The team was managed by four skippers during the year. The last was Jack Chapman, who had managed the team during its more appealing, mediocre, years. Not that his 1-6 record at the end of 1889 was indicative of great things to come.

But Chapman's fortunes were rising anyway. Several things happened between the finish of the 1889 campaign & the beginning of the 1890 season.

  1. The Players' League formed, a third league partially-owned by the players who played in it. The teams drew from the existing leagues and thus diluted the remaining talent in general.
  2. Louisville got new owners who were less player-unfriendly.
  3. The best team in the American Association, the Brooklyn Bridegrooms, and the fourth best, Cincinnati's Red Stockings, jumped to the National League.

During the 1890 season against weakened competition, Hecker returned to form, Ramsey had his final flowering before his arm imploded, several recruits had career years (and never had any other decent ones), Chicken Wolf had a Manny Ramirez year (his best ever), Stratton had is career year, and Ehret grew up and threw the first of a fistful of good seasons.
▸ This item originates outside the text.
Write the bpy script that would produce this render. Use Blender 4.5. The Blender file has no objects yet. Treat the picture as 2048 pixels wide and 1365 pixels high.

Playing cohesively in a weakened (and weakened) league, and with a roster having more career years than about any team since, the 1890 Louisville Colonels (renamed by the press the Cyclones because a tornado hit Louisville that year, and because the team was such a major force) had a Pythagorean win-loss of 85-47, enough to win the league, but overperfromed that on the field to the tune of 88-44 (the equivalent in a 162-game season of going 108-54).

The following year, the 1891 Chapman-led Colonels returned to the primordial ooze from which they had come, going 55-84 and escaping the cellar only because the league added the Washington Statesmen, who were 11 games worse. Chapman never got close to great achievement as a manager again.